We didn't want just to ride the carousel for all our time in the park, and gave the rotating swings a try. Unfortunately the seats on this were cubical fiberglass monstrosities, which were wide enough for kids to ride on, and just wide enough for me to fit in, but somehow [livejournal.com profile] bunny_hugger wasn't able to fit within its confines. Since they'd already punched our ticket they gave [livejournal.com profile] bunny_hugger a coupon good for a ride and so we got a little paperwork souvenir of the park.
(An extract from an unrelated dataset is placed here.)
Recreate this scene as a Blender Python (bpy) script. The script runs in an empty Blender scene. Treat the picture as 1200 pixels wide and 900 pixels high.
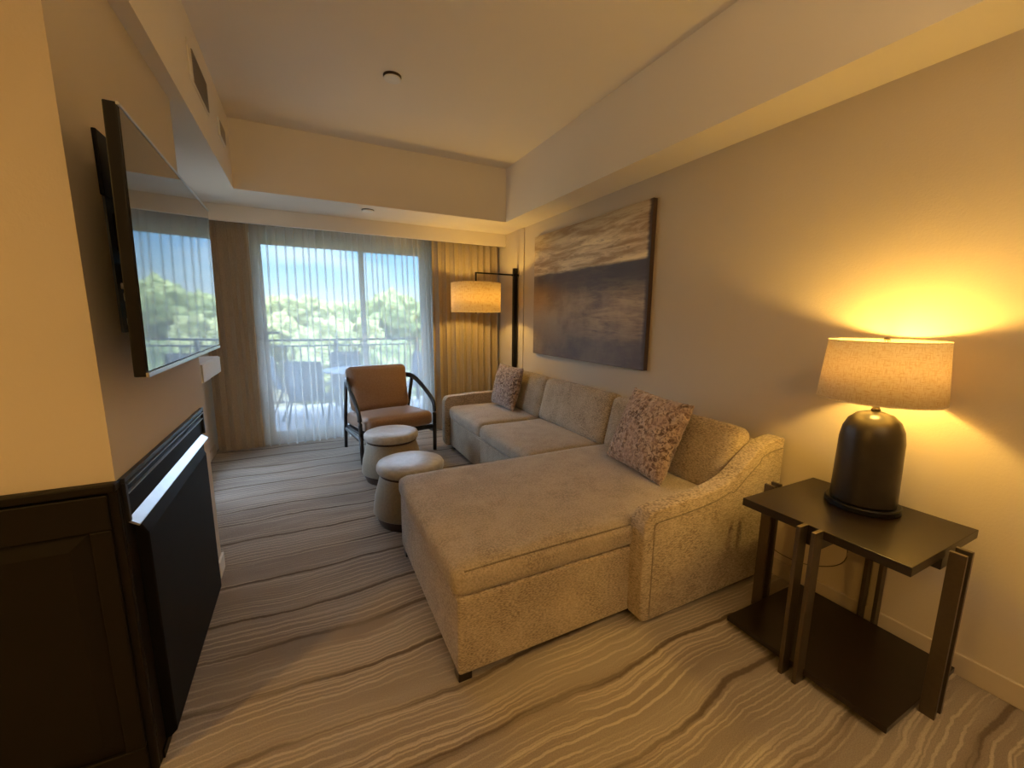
import bpy, bmesh, math, random
from mathutils import Vector, Matrix, noise
random.seed(7)
SC = bpy.context.scene
COL = SC.collection
PI = math.pi

# ------------------------------------------------------------------ camera
cam_d = bpy.data.cameras.new('camera'); cam = bpy.data.objects.new('camera', cam_d); COL.objects.link(cam)
pitch, yaw, roll = math.radians(9.245), math.radians(26.68), math.radians(0.514)
fw = Vector((math.sin(yaw)*math.cos(pitch), math.cos(yaw)*math.cos(pitch), -math.sin(pitch)))
r0 = Vector((math.cos(yaw), -math.sin(yaw), 0)); u0 = r0.cross(fw)
rr = r0*math.cos(roll)+u0*math.sin(roll); uu = -r0*math.sin(roll)+u0*math.cos(roll)
mw = Matrix((rr, uu, -fw)).transposed().to_4x4(); mw.translation = Vector((0, 0, 1.5))
cam.matrix_world = mw
cam_d.sensor_width = 36; cam_d.lens = 479.25*36/1200; cam_d.clip_start = .02; cam_d.clip_end = 2000
SC.camera = cam

# ------------------------------------------------------------------ colour management / sampling hints
SC.view_settings.view_transform = 'Standard'; SC.view_settings.look = 'None'
SC.view_settings.exposure = 1.55; SC.view_settings.gamma = 1.0; SC.view_settings.use_curve_mapping = False
SC.cycles.use_denoising = True; SC.cycles.use_adaptive_sampling = False
SC.cycles.max_bounces = 10; SC.cycles.diffuse_bounces = 5; SC.cycles.glossy_bounces = 4
SC.cycles.transparent_max_bounces = 24; SC.cycles.transmission_bounces = 6
SC.cycles.caustics_reflective = False; SC.cycles.caustics_refractive = False
SC.cycles.sample_clamp_indirect = 6

# ------------------------------------------------------------------ world
W = bpy.data.worlds.new('sky'); SC.world = W; W.use_nodes = True
nt = W.node_tree; nt.nodes.clear()
def wn(t, **k):
    n = nt.nodes.new(t)
    for a, b in k.items(): setattr(n, a, b)
    return n
tc = wn('ShaderNodeTexCoord'); sx = wn('ShaderNodeSeparateXYZ'); nt.links.new(tc.outputs['Generated'], sx.inputs[0])
cr = wn('ShaderNodeValToRGB'); nt.links.new(sx.outputs['Z'], cr.inputs[0])
e = cr.color_ramp.elements
e[0].position = 0.0; e[0].color = (.062, .068, .072, 1)
e[1].position = .8; e[1].color = (.26, .37, .60, 1)
q = cr.color_ramp.elements.new(.075); q.color = (.034, .054, .074, 1)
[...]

We entertained thoughts that we might be able to ride the kiddie roller coaster. It's a tiny thing, but hey, we've fit on some kiddie coasters before and we might be small enough, [livejournal.com profile] bunny_hugger more likely than me. The sign at the entrance said it was for people 18 years and younger, so, so much for that. We did watch some kids having their rides, including one who'd cried out from fear at going onto the ride and as it started the hill, and squealed and screamed all during the short ride; the merciful thing is afterwards the kid talked about wanting to do it again. I'm glad the kid was finding an experience not so scary, and a lot more fun, than imagined.
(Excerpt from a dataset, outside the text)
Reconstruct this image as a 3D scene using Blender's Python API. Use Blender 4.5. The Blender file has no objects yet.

We debated playing their miniature golf course but ultimately didn't. [livejournal.com profile] bunny_hugger did buy one of the park t-shirts, a lovely one with the park's name and a carousel horse's head, that's done in two colors and is quite striking and attractive.

Also, we ate. We'd known from last year they sold some food, burgers and hot dogs and ice cream and the like. What we learned seeing the place open was that they even had vegetarian burgers, which underscores just how easy it is anymore to be vegetarian. This gave us the best sort of dinner, one enjoyed in a park and watching an antique carousel.
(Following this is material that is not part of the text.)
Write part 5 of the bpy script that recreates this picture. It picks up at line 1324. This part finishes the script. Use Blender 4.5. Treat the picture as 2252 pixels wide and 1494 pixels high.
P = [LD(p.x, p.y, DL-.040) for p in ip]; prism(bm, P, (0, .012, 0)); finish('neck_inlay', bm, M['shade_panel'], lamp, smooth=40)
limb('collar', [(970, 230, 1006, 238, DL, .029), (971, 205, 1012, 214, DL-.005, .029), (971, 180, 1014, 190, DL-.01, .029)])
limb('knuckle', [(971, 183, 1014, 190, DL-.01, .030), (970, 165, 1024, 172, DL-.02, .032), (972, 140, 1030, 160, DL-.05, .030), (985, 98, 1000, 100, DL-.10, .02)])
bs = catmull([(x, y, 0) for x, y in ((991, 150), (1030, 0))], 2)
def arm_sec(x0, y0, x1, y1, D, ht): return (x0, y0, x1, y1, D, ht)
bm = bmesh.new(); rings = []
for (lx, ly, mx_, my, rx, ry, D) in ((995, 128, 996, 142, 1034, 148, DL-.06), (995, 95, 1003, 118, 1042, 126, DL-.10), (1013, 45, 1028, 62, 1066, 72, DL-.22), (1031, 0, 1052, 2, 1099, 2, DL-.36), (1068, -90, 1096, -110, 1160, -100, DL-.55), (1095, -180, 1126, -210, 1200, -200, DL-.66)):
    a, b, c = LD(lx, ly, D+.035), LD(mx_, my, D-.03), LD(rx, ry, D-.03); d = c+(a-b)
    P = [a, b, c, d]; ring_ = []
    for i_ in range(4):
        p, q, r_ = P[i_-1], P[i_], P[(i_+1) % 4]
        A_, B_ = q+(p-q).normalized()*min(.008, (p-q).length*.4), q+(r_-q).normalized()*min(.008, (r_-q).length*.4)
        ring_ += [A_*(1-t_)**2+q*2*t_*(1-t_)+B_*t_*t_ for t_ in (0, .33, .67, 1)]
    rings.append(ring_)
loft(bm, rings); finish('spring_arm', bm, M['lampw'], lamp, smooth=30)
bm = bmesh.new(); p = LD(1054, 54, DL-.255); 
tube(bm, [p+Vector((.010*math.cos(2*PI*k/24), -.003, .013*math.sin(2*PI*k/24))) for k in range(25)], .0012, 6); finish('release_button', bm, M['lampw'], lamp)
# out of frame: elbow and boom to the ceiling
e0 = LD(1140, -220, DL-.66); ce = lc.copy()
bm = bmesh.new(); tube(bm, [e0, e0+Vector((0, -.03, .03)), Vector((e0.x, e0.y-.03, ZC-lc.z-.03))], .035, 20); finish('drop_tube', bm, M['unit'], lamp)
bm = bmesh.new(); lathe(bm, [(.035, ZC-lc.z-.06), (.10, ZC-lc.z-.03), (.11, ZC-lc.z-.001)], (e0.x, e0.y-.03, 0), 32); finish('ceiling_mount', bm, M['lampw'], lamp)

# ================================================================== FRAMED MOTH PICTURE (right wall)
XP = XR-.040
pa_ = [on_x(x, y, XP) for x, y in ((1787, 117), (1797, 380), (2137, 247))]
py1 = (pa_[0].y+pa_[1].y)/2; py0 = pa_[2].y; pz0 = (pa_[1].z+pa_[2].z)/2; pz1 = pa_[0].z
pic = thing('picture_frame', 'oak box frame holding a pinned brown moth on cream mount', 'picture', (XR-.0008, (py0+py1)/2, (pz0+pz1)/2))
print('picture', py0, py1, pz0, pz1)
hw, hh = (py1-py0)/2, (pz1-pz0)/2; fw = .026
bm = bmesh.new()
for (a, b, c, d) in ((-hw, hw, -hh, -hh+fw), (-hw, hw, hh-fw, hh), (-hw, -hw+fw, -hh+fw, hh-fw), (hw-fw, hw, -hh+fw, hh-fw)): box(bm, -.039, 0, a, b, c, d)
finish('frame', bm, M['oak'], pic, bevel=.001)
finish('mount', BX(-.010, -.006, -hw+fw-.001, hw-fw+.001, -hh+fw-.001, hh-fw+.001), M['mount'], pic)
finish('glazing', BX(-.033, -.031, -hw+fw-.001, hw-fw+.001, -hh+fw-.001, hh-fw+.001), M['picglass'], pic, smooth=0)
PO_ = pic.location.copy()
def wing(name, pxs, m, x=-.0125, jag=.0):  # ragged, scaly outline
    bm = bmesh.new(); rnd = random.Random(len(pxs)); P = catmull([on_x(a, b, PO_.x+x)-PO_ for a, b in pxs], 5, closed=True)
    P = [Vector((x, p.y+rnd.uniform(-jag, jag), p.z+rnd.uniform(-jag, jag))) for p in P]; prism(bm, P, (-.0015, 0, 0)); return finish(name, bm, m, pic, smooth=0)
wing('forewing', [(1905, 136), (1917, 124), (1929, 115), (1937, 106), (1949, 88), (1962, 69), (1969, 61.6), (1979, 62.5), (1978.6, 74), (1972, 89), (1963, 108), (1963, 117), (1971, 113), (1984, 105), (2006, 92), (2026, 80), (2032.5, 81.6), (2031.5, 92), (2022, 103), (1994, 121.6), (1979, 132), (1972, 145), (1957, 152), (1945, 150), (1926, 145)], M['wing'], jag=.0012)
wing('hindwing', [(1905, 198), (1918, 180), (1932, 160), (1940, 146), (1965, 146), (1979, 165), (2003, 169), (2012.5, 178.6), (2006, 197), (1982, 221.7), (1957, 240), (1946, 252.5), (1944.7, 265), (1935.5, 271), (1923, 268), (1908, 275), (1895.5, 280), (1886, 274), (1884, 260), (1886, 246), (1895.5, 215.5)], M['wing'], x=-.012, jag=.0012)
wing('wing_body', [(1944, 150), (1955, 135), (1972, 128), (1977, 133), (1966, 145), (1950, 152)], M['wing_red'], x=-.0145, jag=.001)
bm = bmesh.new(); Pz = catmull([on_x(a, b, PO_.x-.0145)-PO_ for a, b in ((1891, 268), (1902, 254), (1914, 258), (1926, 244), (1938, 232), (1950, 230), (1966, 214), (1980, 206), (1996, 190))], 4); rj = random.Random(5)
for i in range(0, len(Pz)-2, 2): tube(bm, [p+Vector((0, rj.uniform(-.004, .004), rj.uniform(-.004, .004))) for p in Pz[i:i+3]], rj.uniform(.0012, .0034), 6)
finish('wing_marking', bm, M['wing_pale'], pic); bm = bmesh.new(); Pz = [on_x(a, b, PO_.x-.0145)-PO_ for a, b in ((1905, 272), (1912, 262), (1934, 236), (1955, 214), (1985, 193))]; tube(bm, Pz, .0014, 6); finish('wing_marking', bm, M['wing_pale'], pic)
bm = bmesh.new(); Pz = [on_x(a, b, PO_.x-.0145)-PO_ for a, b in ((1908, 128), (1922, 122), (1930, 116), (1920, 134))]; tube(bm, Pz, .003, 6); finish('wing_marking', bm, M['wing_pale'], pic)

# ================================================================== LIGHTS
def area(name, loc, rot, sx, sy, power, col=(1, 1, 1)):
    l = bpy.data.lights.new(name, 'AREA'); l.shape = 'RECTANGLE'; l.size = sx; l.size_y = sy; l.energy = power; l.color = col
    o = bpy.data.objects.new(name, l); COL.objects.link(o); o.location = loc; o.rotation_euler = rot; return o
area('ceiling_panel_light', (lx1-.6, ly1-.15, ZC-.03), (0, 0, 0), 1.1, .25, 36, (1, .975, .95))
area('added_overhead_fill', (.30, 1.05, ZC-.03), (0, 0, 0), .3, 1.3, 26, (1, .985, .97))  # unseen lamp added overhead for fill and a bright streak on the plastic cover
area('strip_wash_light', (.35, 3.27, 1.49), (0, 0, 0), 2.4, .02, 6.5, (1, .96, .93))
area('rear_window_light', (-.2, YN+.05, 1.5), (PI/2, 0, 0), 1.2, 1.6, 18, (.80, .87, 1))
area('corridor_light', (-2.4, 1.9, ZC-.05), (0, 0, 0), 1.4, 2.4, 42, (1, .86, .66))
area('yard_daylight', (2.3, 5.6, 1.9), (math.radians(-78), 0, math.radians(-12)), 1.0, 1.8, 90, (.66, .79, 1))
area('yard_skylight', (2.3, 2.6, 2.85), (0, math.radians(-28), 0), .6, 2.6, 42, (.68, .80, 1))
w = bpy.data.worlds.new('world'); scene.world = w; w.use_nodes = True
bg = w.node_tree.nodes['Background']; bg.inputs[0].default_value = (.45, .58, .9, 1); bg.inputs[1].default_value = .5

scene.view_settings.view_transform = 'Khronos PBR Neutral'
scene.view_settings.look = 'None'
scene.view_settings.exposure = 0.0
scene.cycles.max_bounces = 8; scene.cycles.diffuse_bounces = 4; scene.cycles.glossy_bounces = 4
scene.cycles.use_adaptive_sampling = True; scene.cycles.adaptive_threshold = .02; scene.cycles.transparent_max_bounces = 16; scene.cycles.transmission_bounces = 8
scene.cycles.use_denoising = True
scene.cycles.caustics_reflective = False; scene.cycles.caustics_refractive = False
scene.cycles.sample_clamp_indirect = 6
I should mention one of the ordinary park playground equipment was a pair of swings that must date to the late 40s or early 50s: the swings hang from the arms of a giant Cowboy and an Indian figure, made of metal and covered in fading paint. From the back they look kind of like artwork of the Tin Woodsman.

The park has some plaques thanking Jerry A and Donna L Schwab, who provided funds for the carousel pavilion ``in memory of their son Douglas Lee Schwab'', and then another one dated nearly two decades later thanking them for providing the ``amusement ride fencing for the safety of all children of in [sic] our community''. I'm not sure I want to know more of the story.

We hung out at the park until its closing, about 9 pm and still not quite sunset, and only then set off on the remaining hour or so driving across Ohio, and a tiny strip of West Virginia, and then the last stretch into Pittsburgh. We knew this time to expect the explosion of lights as we passed that last tunnel and suddenly found the city, but that didn't mean it wasn't still awesome and just a wonderful display of the city at its prettiest.

Our usual hotel, a Red Roof Inn, had gotten renovated --- it was in the middle of that during our Rain Check Trip last year --- and now billed itself as a ``Red Roof Plus+'' if you go by the signs. This left my programmer side pondering what the proper successor to a Red Roof even is.

Since we had eaten, we didn't need to make a trip back out to Denny's or an equivalent shop, and could figure out exactly what park to go to the next day.

Trivia: Apples are rich in boron. Source: Radar, Hula Hoops, and Playful Pigs, Joe Schwarcz.

Currently Reading: The Age of Radiance: The Epic Rise and Dramatic Fall of the Atomic Era, Craig Nelson.